Una interrupción en mis posts sobre mi viaje



No os preocupéis, mañana voy a seguir escribiendo sobre mi viaje. Pero hoy no puedo de ninguna manera no decir algo ante los preparativos que se hacen en Moncloa para sacar el cuerpo de Franco del Valle de los Caídos, ante los rumores totalmente fundados de leyes que prohíban la apología del franquismo.

A mí las cuestiones políticas me dejan frío, no es mi campo. Más allá de alguna broma sobre Trump, son asuntos en los que no me meto. Ni me va ni me viene. Cosas de este mundo.

Pero cuando vinculan a Franco con la Iglesia, tienen razón. No voy a poner cara de esposa ofendida que se lleva la mano al pecho y exclama sorprendida: “¿¡Yo!?”.
Pues sí, yo. ¿Qué pasa? ¿Algún problema?

Una cosa es la Iglesia y el clero y la fe, y otra un régimen político por muy cristiano que sea. Ahora bien, sería de ingratos, de ingratos y de falsos, no reconocer que nunca, desde el siglo XVII, hubo en España una obediencia más perfecta del Poder Civil a los mandatos de la Santa Madre Iglesia y a sus pastores.

Y estamos hablando de una regencia, la de Franco, de 39 años que abarcó parciamente a tres generaciones. Felipe V llegó a reinar 45 años. Felipe II, el rey más longevo de España, llegó a reinar 42 años. Duradero sí que fue. Eso no lo dudan ni sus peores detractores. Para desesperación de socialistas, comunistas y anarquistas, encima de ganar la guerra, tuvo una salud de hierro.

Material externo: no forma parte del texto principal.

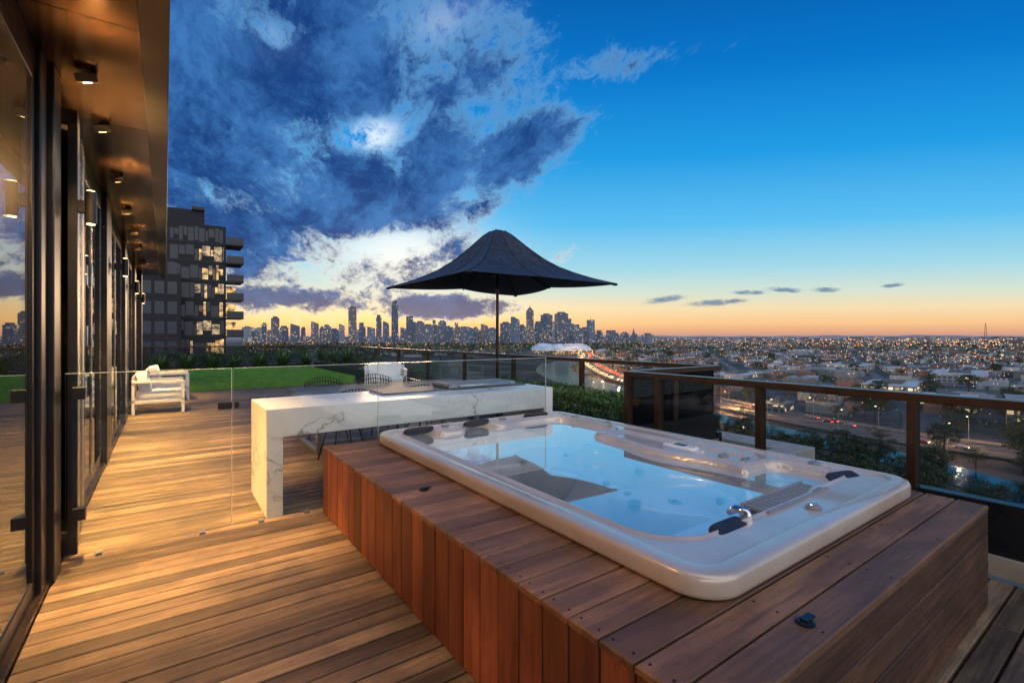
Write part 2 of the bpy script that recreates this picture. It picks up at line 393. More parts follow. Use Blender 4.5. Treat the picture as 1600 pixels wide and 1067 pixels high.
sky=t.mix(t.m('MULTIPLY',st,.85),sky,lin(96,124,158))
sky=t.mix(t.ss(dotf,.10,-.45),sky,t.mix(t.ss(dz,0,.8),(1.2,1.06,1.02,1),(.95,1.03,1.18,1)))  # unseen sky behind the camera brightened to lift the ambient light
sky=t.mix(t.ss(dz,-.004,-.03),sky,(.05,.06,.09,1))
ns=t.new('ShaderNodeTexSky',sky_type='NISHITA'); ns.sun_disc=False; ns.sun_elevation=R(.5); sunaz=math.atan2(P(620,1)[0],P(620,1)[1]); ns.sun_rotation=sunaz
sky=t.mix(1.0,sky,t.mix(.996,ns.outputs[0],(0,0,0,1)),'ADD')
t.put(bg.inputs[0],sky); bg.inputs[1].default_value=1.12
sd=Vector((math.sin(sunaz),math.cos(sunaz),.04)).normalized()
sl=bpy.data.lights.new('sun','SUN'); sl.energy=.7; sl.angle=R(8); sl.color=(1,.62,.35); so=bpy.data.objects.new('sun',sl); col.objects.link(so)
so.rotation_euler=(-sd).to_track_quat('-Z','Y').to_euler()

def light(kind,loc,power,color=(1,.58,.24),aim=None,size=R(100),blend=.6,rad=.05):
    l=bpy.data.lights.new('lamp_light',kind); l.energy=power; l.color=color; l.shadow_soft_size=rad
    if kind=='SPOT': l.spot_size=size; l.spot_blend=blend
    o=bpy.data.objects.new('lamp_light',l); col.objects.link(o); o.location=loc
    if aim: o.rotation_euler=Vector(aim).to_track_quat('-Z','Y').to_euler()
    return o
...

Ahora Franco es odiado y con razón. Porque ese regente encarna todos los valores que los enemigos del Evangelio odian. No podemos negar que el amor a Dios floreció durante ese periodo de tiempo. No todo se le debe a él, pero él fue la cabeza, el timonel, de ese tiempo. Fuera de toda duda está que, durante ese tiempo, la Ley de Dios fue la ley suprema de toda la nación. Fue una verdadera conversión nacional. España entera volvió sus ojos a Dios y a su Santa Iglesia. Como recordó monseñor Guerra Campos, ese santo obispo: hasta la mayoría de los fusilados murieron después de pedir perdón de sus pecados en la confesión.

Resulta impresionante que personas que blasfemaron, mataron a sacerdotes y quemaron iglesias, puestos delante del abismo de la muerte, escuchando las paternales palabras de los sacerdotes, se arrodillaron ante la cruz de Cristo y exclamaron de todo corazón: “He pecado. ¡Señor, perdóname!”.

Por eso, ahora, no me extraña que el Príncipe de las Tinieblas persiga con odio incluso el cadáver de aquél que tanto daño hizo a sus planes.

Otros dictadores (Franco lo era) levantaron estatuas gigantescas a su mayor gloria. Franco, cuando decidió construir un monumento, ¿qué levantó? La cruz. Sí, la cruz de nuestro Señor.

Como sacerdote a nadie le debo decir qué debe pensar de una opción política determinada. Todo lo humano es opinable. Lejos de mí usar mi condición de sacerdote para meterme en banderías humanas. Pero yo, siendo sacerdote de Dios, no puedo dejar de hacer como Isaías, que recordó al Pueblo que el rey Ezequías hizo lo que él le indicó y siempre obedeció los mandamientos del Señor.